Seu principal defeito na realização, porém, é que uma vez que a aceitamos (e já nestas primeiras imagens conseguimos fazê-lo), o diretor apenas se repetirá num crescendo absurdo, sobre o mesmo tema. Isso por si só não é defeito absoluto, filmes em torno da mesma nota eventualmente resultam interessantes. No entanto, o principal problema acaba sendo a falta de segurança demonstrada em cada uma das sequências (trata-se do segundo longa do diretor, é verdade), porque todas elas duram mais do que devem. O espectador já conseguiu retirar a "mensagem" (na falta de termo melhor) de cada uma delas, mas o diretor insiste ao ponto de colocar suas idéias e discussões em palavras na boca dos mais inesperados personagens. Ao invés da sutileza de assumir na própria incomunicabilidade um valor, ele faz questão das palavras. Como dito acima, parece "cinema iraniano para iniciantes", ou seja, se você ainda não entendeu, eu vou explicar...
Isto não impede que o filme tenha uma série de qualidades, talvez a maior dela seja que ao final o espectador não consegue decidir se ele mesmo, ou o diretor, acreditam mais no absurdo da situação eleitoral naqueles rincões, ou na necessidade de que se insista como a agente faz, para que com o tempo aquela estrutura se não de todo mude (impossível, mr. Bush), pelo menos se adapte a novos tempos. Mas, não é só isso de bom que existe no filme. Ele consegue retomar um dos mais caros temas de Kiarostami, com grande sensibilidade: a presença da estrada como símbolo para o conhecimento, a odisséia, a aproximação. Basta lembrar principalmente de Gosto da Cereja, mas porque não de O Vento nos Levará ou A Vida e Nada Mais ou Onde Fica a Casa do Meu Amigo?, para citar alguns. A estrada é presença constante neste filme, e é nela que percebemos mais do que em qualquer lugar o absurdo mas também a beleza da jornada humana em busca da troca e do conhecimento. Outro ponto positivo é o uso do tempo dilatado dos planos, especialmente no início e no fim, o que dá uma urgência grande aos movimentos mínimos.

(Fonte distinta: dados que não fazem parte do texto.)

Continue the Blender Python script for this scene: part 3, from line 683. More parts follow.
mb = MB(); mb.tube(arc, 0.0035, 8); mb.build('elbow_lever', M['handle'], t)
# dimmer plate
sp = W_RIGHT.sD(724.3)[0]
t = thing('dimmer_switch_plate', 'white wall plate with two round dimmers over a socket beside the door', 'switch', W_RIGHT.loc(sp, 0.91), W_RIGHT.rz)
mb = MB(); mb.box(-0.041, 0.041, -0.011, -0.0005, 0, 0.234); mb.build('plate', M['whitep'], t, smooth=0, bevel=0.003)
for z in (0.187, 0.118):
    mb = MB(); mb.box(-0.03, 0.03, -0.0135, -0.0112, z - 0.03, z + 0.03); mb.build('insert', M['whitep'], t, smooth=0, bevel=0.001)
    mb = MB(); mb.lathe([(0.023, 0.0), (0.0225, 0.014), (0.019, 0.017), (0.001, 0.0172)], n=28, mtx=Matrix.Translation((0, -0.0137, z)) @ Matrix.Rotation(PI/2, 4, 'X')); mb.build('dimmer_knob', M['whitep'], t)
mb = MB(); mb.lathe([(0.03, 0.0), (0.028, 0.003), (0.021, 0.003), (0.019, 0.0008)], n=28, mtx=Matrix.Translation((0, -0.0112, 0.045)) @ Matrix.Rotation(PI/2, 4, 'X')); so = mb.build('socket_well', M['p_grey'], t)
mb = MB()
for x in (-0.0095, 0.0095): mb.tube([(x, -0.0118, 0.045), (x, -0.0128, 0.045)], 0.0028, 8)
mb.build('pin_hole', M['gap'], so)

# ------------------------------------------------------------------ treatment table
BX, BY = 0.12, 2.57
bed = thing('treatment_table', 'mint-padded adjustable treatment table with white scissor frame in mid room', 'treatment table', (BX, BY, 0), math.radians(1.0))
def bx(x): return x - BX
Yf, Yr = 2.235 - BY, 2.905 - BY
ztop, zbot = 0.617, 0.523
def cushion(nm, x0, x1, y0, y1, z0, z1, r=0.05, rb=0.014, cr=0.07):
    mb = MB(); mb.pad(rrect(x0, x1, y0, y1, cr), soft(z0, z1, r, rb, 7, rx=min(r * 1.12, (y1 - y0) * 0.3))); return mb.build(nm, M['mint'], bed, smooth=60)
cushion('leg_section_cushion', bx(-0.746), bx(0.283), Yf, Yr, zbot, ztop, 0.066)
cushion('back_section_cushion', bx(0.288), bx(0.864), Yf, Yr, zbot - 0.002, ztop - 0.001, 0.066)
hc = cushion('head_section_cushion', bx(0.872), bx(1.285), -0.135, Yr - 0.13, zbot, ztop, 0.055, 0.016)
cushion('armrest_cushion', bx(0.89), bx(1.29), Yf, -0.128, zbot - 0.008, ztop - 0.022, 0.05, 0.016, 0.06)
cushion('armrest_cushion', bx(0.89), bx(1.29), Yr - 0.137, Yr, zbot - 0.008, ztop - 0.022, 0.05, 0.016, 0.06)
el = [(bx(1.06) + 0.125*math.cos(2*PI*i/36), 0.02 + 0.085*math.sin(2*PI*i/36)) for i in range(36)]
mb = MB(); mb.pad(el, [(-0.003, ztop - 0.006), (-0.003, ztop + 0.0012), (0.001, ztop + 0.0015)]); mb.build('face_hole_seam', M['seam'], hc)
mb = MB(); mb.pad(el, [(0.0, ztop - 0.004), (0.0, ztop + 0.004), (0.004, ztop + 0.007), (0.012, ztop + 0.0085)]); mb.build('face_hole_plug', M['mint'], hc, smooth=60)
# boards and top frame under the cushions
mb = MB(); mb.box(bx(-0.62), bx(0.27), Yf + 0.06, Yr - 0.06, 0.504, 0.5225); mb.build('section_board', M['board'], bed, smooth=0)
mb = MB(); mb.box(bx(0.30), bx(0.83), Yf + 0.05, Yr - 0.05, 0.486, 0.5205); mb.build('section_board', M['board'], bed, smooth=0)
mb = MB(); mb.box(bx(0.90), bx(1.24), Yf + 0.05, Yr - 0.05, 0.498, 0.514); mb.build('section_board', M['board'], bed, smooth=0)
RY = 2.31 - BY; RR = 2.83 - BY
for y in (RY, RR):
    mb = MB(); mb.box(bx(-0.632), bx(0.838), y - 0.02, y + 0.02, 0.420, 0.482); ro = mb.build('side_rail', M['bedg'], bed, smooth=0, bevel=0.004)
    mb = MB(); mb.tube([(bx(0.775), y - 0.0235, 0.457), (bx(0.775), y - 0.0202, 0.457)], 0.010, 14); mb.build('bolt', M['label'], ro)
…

Como se pode ver, não se trata de forma alguma de um filme desprezível. Mas, se parece importante questioná-lo é por conta deste risco do cinema iraniano tornar-se pouco mais do que uma fórmula que assegura co-produções e participações em festivais. Nada demais com estes objetivos, mas não custa pedir um pouco mais. E se percebemos aqui um diretor que erra a mão na falta de sutileza (o final é o melhor exemplo), de um trabalho mais cuidadoso de roteiro, e acima de tudo, que usa uma certa preguiça didática na sua realização, ele tem momentos o suficiente para acreditarmos que seus próximos filmes possam reverter o quadro. Basta que ele veja que o cinema pode ser a arte do risco e não apenas do garantido, que é o que o filme, ao seu final, nos parece.